Bordeaux trade declines but demand remains

Bordeaux’s overall share of the fine wine market by value continues to decline as the market broadens but demand for physical stocks of the first growths at least remains high.

Since its peak in 2010, the value of Bordeaux in the market has been declining. Eight years ago 95% of the total market value was generated by claret, today that total is down to just over 60%, the lowest share Liv-ex has ever recorded and a “sharp drop” from the 68.3% share it commanded only last year.

As well as Bordeaux’s own problems with regards pricing perhaps the chief reason for Bordeaux weakening in the market is that buying has broadened out to other regions – most notably Burgundy.

Last year wines from the Côte d’Or held a 12.5% value share of the market, so far this year it’s 14.7% and its own base is broadening away from Domaine de la Romanée-Conti, Jayer, Armand Rousseau etc to include other domaines.

Champagne, Italy, the Rhône and US are all contenders too.

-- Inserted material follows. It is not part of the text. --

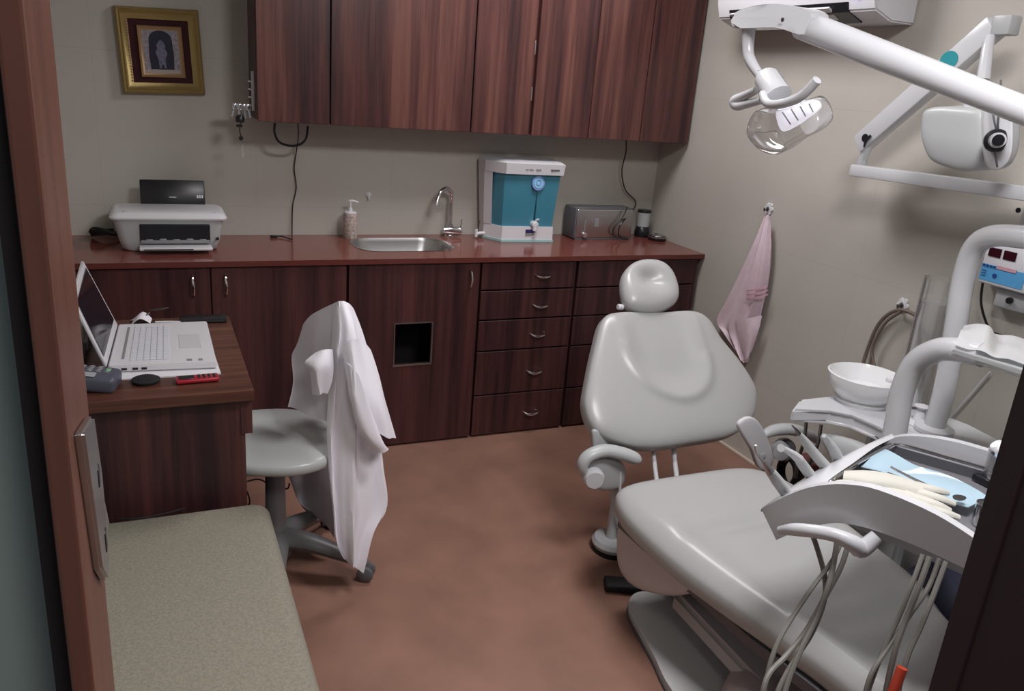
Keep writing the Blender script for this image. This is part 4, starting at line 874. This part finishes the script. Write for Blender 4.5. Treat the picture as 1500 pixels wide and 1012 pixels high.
# seat and legrest: one upholstered run with raised sides
st = [(-1.735, -1.10, -.74, .355, .015), (-1.75, -1.16, -.68, .362, .040), (-1.79, -1.205, -.62, .365, .055), (-1.88, -1.235, -.585, .365, .058), (-2.0, -1.24, -.58, .363, .058), (-2.15, -1.225, -.585, .355, .056), (-2.3, -1.195, -.60, .35, .054), (-2.45, -1.165, -.625, .35, .052), (-2.6, -1.135, -.70, .35, .05), (-2.8, -1.12, -.74, .35, .05), (-3.0, -1.10, -.76, .35, .048), (-3.04, -1.06, -.80, .35, .035), (-3.06, -1.0, -.86, .35, .012)]
b = B(); pr = cat([V((a[1], a[0], a[3])) for a in st], 9); pr2 = cat([V((a[2], a[0], a[4])) for a in st], 9); rings = []
NS = 40
for p, q in zip(pr, pr2):
    xl_, y_, zc_ = p; xr_, _, h_ = q; ring = []
    cx_, w_ = (xl_+xr_)/2, (xr_-xl_)/2
    for k in range(NS):
        a = 2*math.pi*k/NS; c, s = math.cos(a), math.sin(a)
        xx = math.copysign(abs(c)**.42, c); zz = math.copysign(abs(s)**.62, s)
        bol = 0
        if s > 0:
            bol = .020*math.exp(-((abs(xx)-.80)/.12)**2)-.012*math.exp(-(xx/.5)**2)
            bol *= min(1, h_/.05)*min(1, max(0, (-1.80-y_)/.25))
            if -2.0 < y_ < -1.7: bol += 0
            bol -= .020*math.exp(-((y_+2.05+.05*abs(xx))/.022)**2)*math.exp(-(xx/.7)**4)
            if y_ < -2.3: bol += min(1, (-2.3-y_)/.15)*(.0035*math.sin(34*y_+9*xx)+.0025*math.sin(61*y_-14*xx+1))*math.exp(-(xx/.62)**6)
        ring.append(b.verts.new(V((cx_+w_*xx, y_, zc_+h_*zz+bol))))
    rings.append(ring)
for a, c in zip(rings, rings[1:]):
    for k in range(NS): b.faces.new((a[k], a[(k+1) % NS], c[(k+1) % NS], c[k]))
b.faces.new(rings[0]); b.faces.new(rings[-1]); obj('seat_and_legrest', b, VINYL, t)
b = B(); prism(b, [V((-1.19, -1.80, .315)), V((-.63, -1.80, .315)), V((-.63, -2.4, .315)), V((-.78, -3.0, .315)), V((-1.08, -3.0, .315)), V((-1.17, -2.4, .315))], (0, 0, -.03)); obj('seat_pan', b, GREYD, t, False)
# rounded side shroud below the seat
so = [(913, 772), (911, 800), (913, 825), (925, 848), (948, 863), (985, 871), (1020, 868), (1046, 856), (1050, 840), (1010, 805), (960, 775), (930, 762)]
b = B(); pillow(b, [X(u, v, -1.15) for u, v in so], (-1, 0, 0), .035, .05, e=4.5); obj('side_shroud', b, mat('shroud_plastic', (.56, .53, .54), .35), t)
b = B(); box(b, -1.02, -.70, -2.12, -1.82, .04, .29, .04, 4); obj('lift_cover', b, GREYW, t)
# slanted link beneath the legrest
lt = [X(1000, 872, -1.10), X(1050, 850, -1.06), X(1185, 962, -1.04), X(1095, 985, -1.10)]
b = B(); za = .215
q = [Z(1000, 866, .20), Z(1048, 852, .22), Z(1195, 985, .22), Z(1085, 972, .16)]
lk = [V((-1.125, -2.02, .20)), V((-1.02, -1.99, .20)), V((-1.00, -2.95, .17)), V((-1.12, -2.95, .17))]
b = B(); prism(b, [Z(985, 866, .17), Z(1048, 846, .21), Z(1205, 985, .22), Z(1110, 1000, .17)], (0, 0, -.06)); bmesh.ops.bevel(b, geom=b.edges[:], offset=.012, segments=3, affect='EDGES'); obj('link_arm', b, mat('link_plastic', (.42, .41, .41), .4), t)
# base plate on the floor
bo = [Z(922, 893, .03), Z(924, 875, .03), Z(940, 866, .03), Z(985, 868, .03), V((-.72, -1.86, .03)), V((-.66, -2.9, .03)), V((-1.20, -3.02, .03)), V((-1.235, -2.75, .03)), V((-1.245, -2.5, .03)), Z(985, 1012, .03), Z(958, 960, .03), Z(938, 925, .03)]
bo2 = cat(bo, 4, True)
b = B(); prism(b, bo2, (0, 0, -.018)); obj('base_plate', b, mat('base_enamel', (.55, .56, .56), .3), t)
b = B(); c_ = sum(bo2, V((0, 0, 0)))/len(bo2); prism(b, [V((p.x-.004*(1 if p.x < c_.x else -1), p.y, .012)) for p in bo2], (0, 0, -.012)); obj('base_gasket', b, GREYD, t)
# foot control dome and pedal
dc = V((-1.06, -2.42, .031))
b = B(); lathe(b, [(0, .0), (.165, .0), (.17, .03), (.155, .09), (.12, .13), (.05, .155), (0, .157)], V((-1.03, -2.44, .031)), seg=40); obj('foot_disc', b, mat('pinkish_grey_plastic', (.36, .31, .31), .3), t)
tp_ = thing('foot_pedal', 'black rubber foot pedal on the floor beside the chair base', 'pedal', Z(915, 860, 0))
pc = Z(917, 862, 0); M = Matrix.Translation(pc) @ Matrix.Rotation(math.radians(-25), 4, 'Z')
b = B(); box(b, -.075, .05, -.035, .03, .002, .028, .008, 3, M); obj('pad', b, BLACKM, tp_)
b = B(); tube(b, [M @ V((.04, 0, .02)), M @ V((.09, -.01, .02)), M @ V((.14, -.03, .02))], .008, 8, 4); obj('rod', b, BLACK, tp_)
# left armrest on its stand
ya = -1.58
def AL(u, v, y=ya): return Y(u, v, y)
b = B(); tube(b, [AL(862, 700, ya), AL(853, 683, ya), AL(862, 668, ya), AL(885, 660, ya), AL(910, 664, ya-.01), AL(930, 671, ya-.02), AL(934, 674, ya-.02)], [.018, .024, .026, .028, .030, .028, .016], 14, 6, .75); obj('armrest', b, GREYW, t)
b = B(); pillow(b, [AL(u, v, ya+.02) for u, v in ((862, 672), (890, 668), (910, 676), (914, 695), (905, 712), (880, 716), (858, 708), (852, 690))], (0, -1, 0), .025, .02, e=4); obj('arm_bracket', b, GREYW, t)
b = B(); lathe(b, [(0, 0), (.036, 0), (.036, .022), (.03, .03), (0, .031)], AL(869, 698, ya-.01), (-.3, -1, 0), 24); obj('arm_knob', b, ENAMEL, t)
b = B(); pillow(b, [AL(u, v, ya+.06) for u, v in ((867, 632), (877, 630), (888, 642), (893, 660), (890, 690), (872, 690), (868, 660))], (0, -1, 0), .012, .012, e=5); obj('back_bracket', b, GREYW, t)
fz = Z(897, 783, .0); fc = V((-1.02, -1.525, 0))
b = B(); tube(b, [AL(900, 700, ya+.03), V((fc.x+.0, fc.y, .20)), V((fc.x+.0, fc.y, .05))], [.022, .021, .020], 12, 3); obj('arm_post', b, GREYW, t)
b = B(); tube(b, [AL(909, 690, ya-.0), AL(908, 735, ya-.0), V((fc.x+.03, fc.y-.03, .055))], .005, 8, 3); obj('post_edge', b, WHITE, t)
b = B(); lathe(b, [(0, .022), (.064, .022), (.067, .035), (.058, .05), (0, .056)], fc, seg=30, sy=1.15); obj('stand_foot', b, GREYW, t)
b = B(); lathe(b, [(0, .0), (.062, .0), (.066, .022), (0, .022)], fc, seg=30, sy=1.15); obj('foot_ring', b, BLACKM, t)
# struts between backrest and seat
b = B()
for u in (958, 988): tube(b, [Y(u-2, 640, -1.50), Y(u, 672, -1.56), Y(u+4, 705, -1.77)], .009 if u > 970 else .008, 10, 3)
obj('back_strut', b, ENAMEL, t)
# right bracket, armrest
yr = -1.62
b = B(); ro = [(1090, 612), (1102, 611), (1113, 622), (1124, 645), (1131, 668), (1129, 680), (1118, 688), (1108, 682), (1100, 660), (1088, 640), (1080, 622)]
pillow(b, [Y(u, v, yr) for u, v in ro], (-.1, -1, .1), .014, .014, e=6); br = obj('back_bracket', b, WHITE, t)
b = B(); lathe(b, [(0, 0), (.011, 0), (.011, .004), (.006, .006), (0, .006)], Y(1118, 667, yr-.014), (-.1, -1, .1)); obj('bolt', b, GREYW, br)
b = B(); tube(b, [Y(1118, 637, yr+.05), Y(1135, 630, yr+.05), Y(1160, 629, yr+.05), Y(1185, 637, yr+.05), Y(1196, 646, yr+.05)], [.018, .026, .028, .024, .014], 14, 6, .8); obj('armrest', b, GREYW, t)
b = B(); lathe(b, [(0, -.01), (.045, -.01), (.045, .01), (0, .01)], Y(1148, 658, yr+.06), (-.3, -1, .1), 24); obj('pivot_ring', b, GREYD, t)
b = B(); lathe(b, [(0, .0), (.036, .0), (.034, .03), (0, .032)], Y(1140, 658, yr+.045), (-.3, -1, .1), 24); obj('arm_knob', b, GREYW, t)
b = B(); tube(b, [Y(1120, 690, yr), Y(1128, 690, yr), Y(1130, 715, yr-.05)], .016, 10, 3); obj('bracket_foot', b, GREYW, t)
# coiled cable and red pot behind the chair
b = B(); c_ = X(1160, 692, -.25)
for k in range(4): tube(b, [c_+V((0, .045*math.cos(a), .052*math.sin(a)))+V((-.01*k, 0, .003*k)) for a in [2*math.pi*j/12 for j in range(12)]]+[c_+V((-.01*k, .045, .003*k))], .007, 7, 3)
tag(obj('coiled_cable', b, BLACK), 'coiled black cable hung behind the right armrest', 'cable')
b = B(); c_ = X(1188, 680, -.18); lathe(b, [(0, -.09), (.05, -.09), (.055, .02), (.05, .025), (0, .02)], c_, (0, 0, 1)); tag(obj('red_canister', b, mat('dull_red', (.16, .045, .045), .4)), 'dull red canister behind the chair armrest near the wall', 'canister')
# ---------------------------------------------------------------- instrument console
t = thing('instrument_console', 'white dental instrument console with arched side and recessed tray', 'instrument console', (-1.05, -2.62, .7))
A, Bk, D = Z(1115, 745, .76), Z(1300, 638, .82), Z(1450, 808, .85)
hA = V((A.x, A.y, 0)); dAD = (V((D.x, D.y, 0))-hA); nAD = V((dAD.y, -dAD.x, 0)).normalized()
def cheek(u, v): return onp(u, v, V((A.x, A.y, 0)), nAD)
top = [cheek(*p) for p in ((1115, 745), (1150, 727), (1185, 714), (1225, 709), (1270, 713), (1320, 730), (1370, 753), (1410, 777), (1450, 805))]
bot = [cheek(*p) for p in ((1137, 791), (1165, 779), (1192, 771), (1225, 766), (1265, 772), (1310, 787), (1350, 803), (1395, 824), (1434, 842))]
top = cat(top, 3); bot = cat(bot, 3)
inn = V((-nAD.x, -nAD.y, 0)); 
if inn.dot(V((Bk.x-A.x, Bk.y-A.y, 0))) < 0: inn = -inn
tk = inn*.022
b = B(); n = len(top)
f0 = [b.verts.new(p) for p in top]; f1 = [b.verts.new(p) for p in bot]; g0 = [b.verts.new(p+tk) for p in top]; g1 = [b.verts.new(p+tk) for p in bot]
for k in range(n-1):
    b.faces.new((f0[k], f0[k+1], f1[k+1], f1[k])); b.faces.new((g0[k], g1[k], g1[k+1], g0[k+1])); b.faces.new((f0[k], g0[k], g0[k+1], f0[k+1])); b.faces.new((f1[k], f1[k+1], g1[k+1], g1[k]))
b.faces.new((f0[0], f1[0], g1[0], g0[0])); b.faces.new((f0[-1], g0[-1], g1[-1], f1[-1]))
obj('side_cheek', b, ENAMEL, t, sharp=50)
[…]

Over the last year Champagne’s value share has risen from 6% to 7.6%, Italy from 6% to 7.3% and the Rhône from 2% to 2.9%.

The US meanwhile, is gaining enough ground that Liv-ex recently launched the California 50 index to track five of the leading labels. Its share of the market has gone from 2.8% to 3.7%. In 2013 its share of the overall value was just 0.5%.

Yet while Bordeaux may be witnessing a period of decline in the overall market, from merchant to merchant it’s clear that demand for claret, especially first growths, is still very robust.

En primeur sales have been poor for a number of years now, in no way coming close to matching the heights of the 2009 and 2010 campaigns, and this year’s 2017 campaign was widely reported as one of the worst for sales since 2013 which was the absolute nadir.

But wines that were considered overpriced on release comparatively recently have often dipped in price in the interim before becoming physical, which has in turn created a relatively thriving buyers’ market for these labels.

Fine wine merchant BI recently reported that its first growth sales have increased for three consecutive years and total Bordeaux sales in 2017 were just under £55 million – or 62% of total value which fits in neatly with Liv-ex’s overall evaluation.

Of that total, £27m – over 50% – was from physical and primeur sales of first growths, which in turn was 31% of the company’s total turnover in 2017.

It is physical sales of claret which are really coming through for the merchant against a backdrop of poorer primeur campaigns.

In H1 of this year, non-primeur Bordeaux sales increased 14% year-on-year and non-primeur first growth sales were up 15%.

In short, despite BI also reporting an uplift in Burgundy and Champagne sales, Bordeaux continues to hold its own.

Managing director, Gary Boom, said: “In our business, the first growth market is going from strength to strength. The stellar quality of recent vintages allied to the decreasing availability of the great vintages of the past has created fresh demand for these most revered of wines.”